## Short problem
Collect every line below that contains the word "picture".

-- BEGIN --

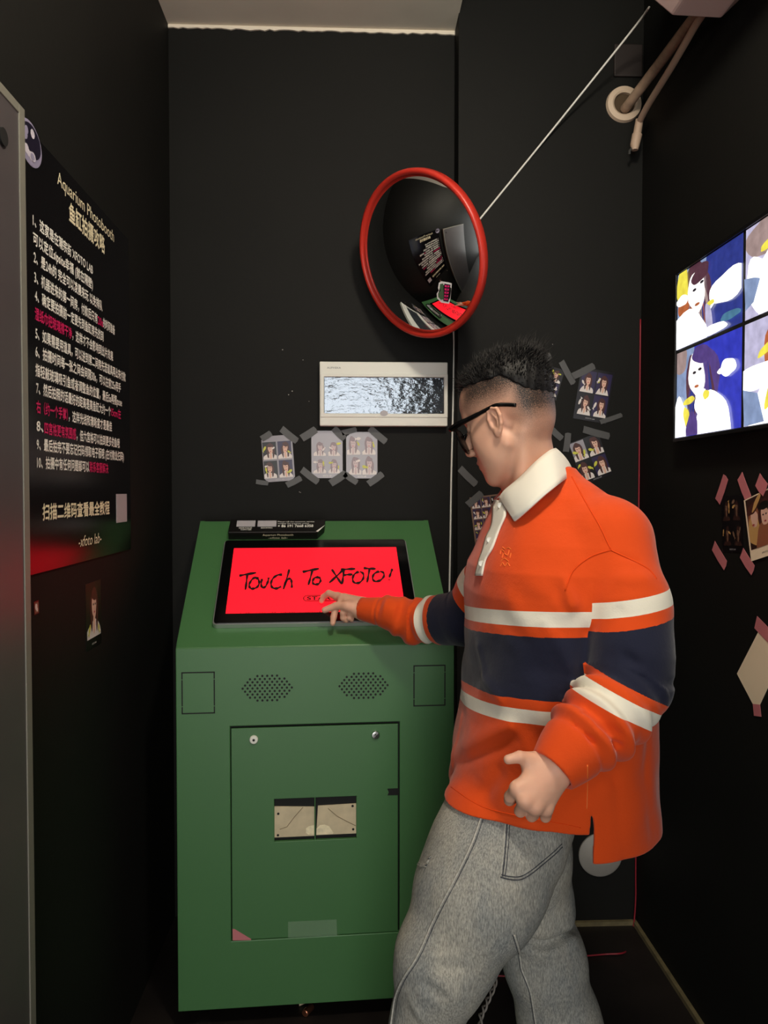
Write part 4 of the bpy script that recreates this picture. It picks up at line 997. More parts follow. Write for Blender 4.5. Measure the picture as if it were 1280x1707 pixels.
# ------------------------------------------------------------------ convex mirror
mc = P(697, 428, 2.27); vdir = (CL-mc).normalized(); left = RC @ V((-1, 0, 0)); down = RC @ V((0, -1, 0))
lat = (left*.97+down*.24); lat = (lat-vdir*lat.dot(vdir)).normalized(); th = math.radians(42)
mn = (vdir*math.cos(th)+lat*math.sin(th)).normalized(); mu_ = V((0, 0, 1)).cross(mn).normalized(); mv_ = mn.cross(mu_)
MF = (mc, mu_, mv_, mn); mr = .232
mirror = thing('convex_mirror', 'round convex security mirror with red plastic rim on the black wall corner', 'mirror', tuple(mc))
mb = MB(); sag = .072; Rm_ = ((mr-.007)**2+sag**2)/(2*sag); amax = math.asin((mr-.007)/Rm_)
prof = [(Rm_*math.sin(amax*(1-i/24)), Rm_*math.cos(amax*(1-i/24))-Rm_+sag-.004) for i in range(24)]+[(0, sag-.004)]
mb.lathe(MF, 0, 0, prof, M['mirror'], 72); mb.build('mirror_face', mirror, smooth=True)
mb = MB(); mb.lathe(MF, 0, 0, [(mr-.008, -.006), (mr-.008, .000), (mr-.005, .006), (mr, .008), (mr+.006, .005), (mr+.008, -.002), (mr+.007, -.018), (mr, -.024)], M['redrim'], 72); mb.build('rim', mirror, smooth='auto', angle=60, label='red rim')
mb = MB(); mb.lathe(MF, 0, 0, [(mr, -.021), (mr-.03, -.030), (.06, -.040), (0, -.041)], M['black'], 48); mb.build('back_shell', mirror, smooth='auto')
mb = MB(); bp_ = mc-mn*.041; wp = V((JX-.03, YB-.006, mc.z+.02)); mb.tube([bp_+mn*.002, bp_-mn*.03, wp+V((0, -.03, 0)), wp], .012, M['black'], 12); mb.build('bracket_arm', mirror, smooth='auto')
# sticker on the mirror face: pale outlined shape with a green blob and pink letter blocks
def onmirror(px, py, off):
    cs = mc+mn*(sag-.004-Rm_); d = ray(px, py).normalized(); oc = CL-cs; b = oc.dot(d); c = oc.dot(oc)-(Rm_+off)**2; return CL+d*(-b-math.sqrt(b*b-c))
M['stgreen'] = mat('sticker_green', (70, 104, 74), .4); M['stpink'] = mat('sticker_pink', (232, 40, 120), .4); M['stwhite'] = mat('sticker_white', (236, 234, 232), .4)
def sc3(x, y): return (660+x*.13475, 340+y*.13475)
def mpoly(mb, pts, off, m, close_center=True):
    q = [onmirror(*p, off) for p in pts]; mb.add(q, [tuple(range(len(q)))], m)
mb = MB()
mpoly(mb, [sc3(*p) for p in [(530, 975), (560, 958), (650, 972), (690, 985), (672, 1180), (655, 1235), (560, 1220), (510, 1170), (503, 1110), (530, 1070), (520, 1040)]], .0008, M['stwhite'])
mpoly(mb, [sc3(*p) for p in [(545, 990), (585, 985), (592, 1180), (555, 1185), (522, 1150), (520, 1110), (550, 1075), (540, 1030)]], .0013, M['stgreen'])
mpoly(mb, [sc3(*p) for p in [(598, 985), (675, 1000), (648, 1212), (585, 1200)]], .0012, M['slot'])
for k in range(5):
    y0 = 1002+k*40; mpoly(mb, [sc3(x, y) for x, y in ((604-k*2, y0), (662-k*5, y0+8), (658-k*5, y0+30), (602-k*2, y0+26))], .0016, M['stpink'])
    mpoly(mb, [sc3(x, y) for x, y in ((625-k*3, y0+9), (645-k*4, y0+11), (643-k*4, y0+19), (624-k*3, y0+18))], .0019, M['slot'])
mb.build('sticker', mirror, label='small white edged sticker in green and pink')
# ------------------------------------------------------------------ distribution box on the back wall
BF = (V((0, YB, 0)), V((1, 0, 0)), V((0, 0, 1)), V((0, -1, 0)))
def bw(px, py, h=0.): q = P(px, py, YB-h); return q.x, q.z
db = thing('distribution_box', 'white electrical distribution box with a glossy window on the back wall', 'electrical box', (P(640, 660, YB).x, YB, P(640, 711, YB).z))
hB = .035
(u0, v1), (u1, v0) = bw(532.5, 602.5, hB), bw(746, 710.5, hB)
(a0, b1), (a1, b0) = bw(540, 628, hB), bw(740, 690, hB)
mb = MB(); mb.plate(BF, [u0, a0, a1, u1], [v0, b0, b1, v1], lambda i, j: i == 1 and j == 1, .0005, hB, M['white']); mb.build('cover', db, bevel=.003)
mb = MB(); mb.plate(BF, [a0-.012, a0, a1, a1+.012], [b0-.012, b0, b1, b1+.010], lambda i, j: i == 1 and j == 1, hB-.001, hB+.003, M['white']); mb.build('window_frame', db, bevel=.0015)
M['din'] = mat('breaker_grey', (92, 98, 104), .4); M['dinb'] = mat('breaker_back', (52, 56, 62), .5)
mb = MB(); mb.box(BF, a0+.0005, a1-.0005, b0+.0005, b1-.0005, .002, .006, M['dinb']); mb.build('back_plate', db)
n = 9; bwid = (a1-a0)*.34/3
for k, (f0, f1) in enumerate(((.03, .20), (.21, .38), (.39, .56), (.57, .74), (.76, .97))):
    mb = MB(); x0 = a0+(a1-a0)*f0; x1 = a0+(a1-a0)*f1
    mb.box(BF, x0, x1, b0+.012, b1-.012, .006, .018, M['din'] if k > 2 else M['white']); mb.box(BF, (x0+x1)/2-.008, (x0+x1)/2+.008, (b0+b1)/2-.010, (b0+b1)/2+.012, .018, .025, M['black']); mb.build('breaker', db)
g = mat('window_film', (120, 128, 138), .06, metal=.75, spec=1.); nt = g.node_tree; b_ = nt.nodes['Principled BSDF']
tc = nt.nodes.new('ShaderNodeTexCoord'); mp = nt.nodes.new('ShaderNodeMapping'); mp.inputs['Scale'].default_value = (1, 1, 2.2); nt.links.new(tc.outputs['Object'], mp.inputs[0])
nz_ = nt.nodes.new('ShaderNodeTexNoise'); nz_.inputs['Scale'].default_value = 26; nz_.inputs['Detail'].default_value = 4; nt.links.new(mp.outputs[0], nz_.inputs[0])
bp2 = nt.nodes.new('ShaderNodeBump'); bp2.inputs['Strength'].default_value = .35; bp2.inputs['Distance'].default_value = .006; nt.links.new(nz_.outputs['Fac'], bp2.inputs['Height']); nt.links.new(bp2.outputs['Normal'], b_.inputs['Normal'])
b_.inputs['Alpha'].default_value = .72
mb = MB(); mb.box(BF, a0+.001, a1-.001, b0+.001, b1-.001, hB-.006, hB-.0045, g); mb.build('window_film', db, label='wavy reflective window film')
mb = MB(); q = bw(640, 689, hB); mb.disc((BF[0], BF[1], BF[2], BF[3]), q[0], q[1], .013, .009, hB+.003, M['pgrey'], hB+.0045, 20); mb.build('thumb_notch', db)
mb = MB(); q = bw(545, 614.5, hB); q2 = bw(568, 614.5, hB); put_text(mb, 'AUPHEKA', BF, q[0], q[1], .0085, M['din'], width=q2[0]-q[0], w=hB+.0005); mb.build('lettering', db)
# ------------------------------------------------------------------ photo prints
for nm, c_, r_ in (('p_black', (14, 12, 16), .3), ('p_purple', (44, 36, 74), .3), ('p_hair', (74, 38, 34), .35), ('p_skin', (226, 184, 164), .35), ('p_white', (226, 218, 214), .35), ('p_yellow', (206, 206, 70), .35), ('p_pale', (150, 146, 154), .2), ('p_glarehair', (128, 106, 112), .25), ('p_glareskin', (196, 172, 172), .25), ('p_lip', (176, 52, 62), .35), ('p_tan', (204, 160, 98), .4), ('p_brown', (150, 92, 66), .4), ('p_darkbrown', (52, 30, 26), .4), ('p_dim', (120, 92, 74), .4)): M[nm] = mat(nm, c_, r_)
def clip(pts, u0, u1, v0, v1):
    for ax, s, lim in ((0, 1, u0), (0, -1, -u1), (1, 1, v0), (1, -1, -v1)):
        out = []
        for i in range(len(pts)):
            p, q = pts[i-1], pts[i]; dp, dq = s*p[ax]-lim, s*q[ax]-lim
            if dp*dq < 0: t = dp/(dp-dq); out.append((p[0]+(q[0]-p[0])*t, p[1]+(q[1]-p[1])*t))
            if dq >= 0: out.append(q)
        pts = out
        if not pts: return pts
    return pts
def oval(cx, cy, rx, ry, rot=0, n=26):
    f1, f2 = random.uniform(0, 6), random.uniform(0, 6); wob = .0 if rx < .05 else .055
    c, s = math.cos(rot), math.sin(rot); return [(cx+(rx*math.cos(t)*c-ry*math.sin(t)*s)*(1+wob*math.sin(3*t+f1)+wob*.8*math.sin(5*t+f2)), cy+(rx*math.cos(t)*s+ry*math.sin(t)*c)*(1+wob*math.sin(3*t+f1)+wob*.8*math.sin(5*t+f2))) for t in [2*math.pi*i/n for i in range(n)]]
def picture(fr, u0, u1, v0, v1, w0, layers, parent, dw=.00012, name='picture'):
    """flat picture: layers of (points in 0..1, material) clipped to the cell"""
    mb = MB(); W_, H_ = u1-u0, v1-v0
    for k, (pts, m) in enumerate(layers):
        q = clip([(u0+p[0]*W_, v0+p[1]*H_) for p in pts], u0, u1, v0, v1)
        if len(q) > 2: mb.poly(fr, q, w0+dw*k, m)
    return mb.build(name, parent)
SQ = [(0, 0), (1, 0), (1, 1), (0, 1)]
def fish(cx, cy, s, rot, m):
    c, s_ = math.cos(rot), math.sin(rot); T = lambda x, y: (cx+s*(x*c-y*s_), cy+s*(x*s_+y*c))
    return [([T(1*math.cos(t), .5*math.sin(t)) for t in [2*math.pi*i/14 for i in range(14)]], m), ([T(-.8, 0), T(-1.6, .6), T(-1.45, 0), T(-1.6, -.6)], m)]
def girl(cx, bg, hair, skin, body, lip, eye, sc_=1., cy=.58, extra=(), tilt=0.):
    L = [(SQ, bg), (oval(cx, cy-.06*sc_, .24*sc_, .36*sc_, tilt), hair), (oval(cx-.02, -.02, .42*sc_, .30*sc_), body), (oval(cx, cy-.30*sc_, .07*sc_, .16*sc_), skin), (oval(cx, cy, .135*sc_, .20*sc_, tilt), skin),
         (oval(cx+.01, cy+.17*sc_, .17*sc_, .085*sc_, tilt-.2), hair), (oval(cx-.17*sc_, cy-.16*sc_, .055*sc_, .26*sc_, .1), hair), (oval(cx+.17*sc_, cy-.16*sc_, .055*sc_, .26*sc_, -.1), hair),
         (oval(cx-.055*sc_, cy+.02*sc_, .028*sc_, .018*sc_), eye), (oval(cx+.055*sc_, cy+.02*sc_, .028*sc_, .018*sc_), eye), (oval(cx, cy-.105*sc_, .035*sc_, .018*sc_), lip)]
    for e in extra: L += e
    return L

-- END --

## Problem solution
Write part 4 of the bpy script that recreates this picture. It picks up at line 997. More parts follow. Write for Blender 4.5. Measure the picture as if it were 1280x1707 pixels.
def picture(fr, u0, u1, v0, v1, w0, layers, parent, dw=.00012, name='picture'):
    """flat picture: layers of (points in 0..1, material) clipped to the cell"""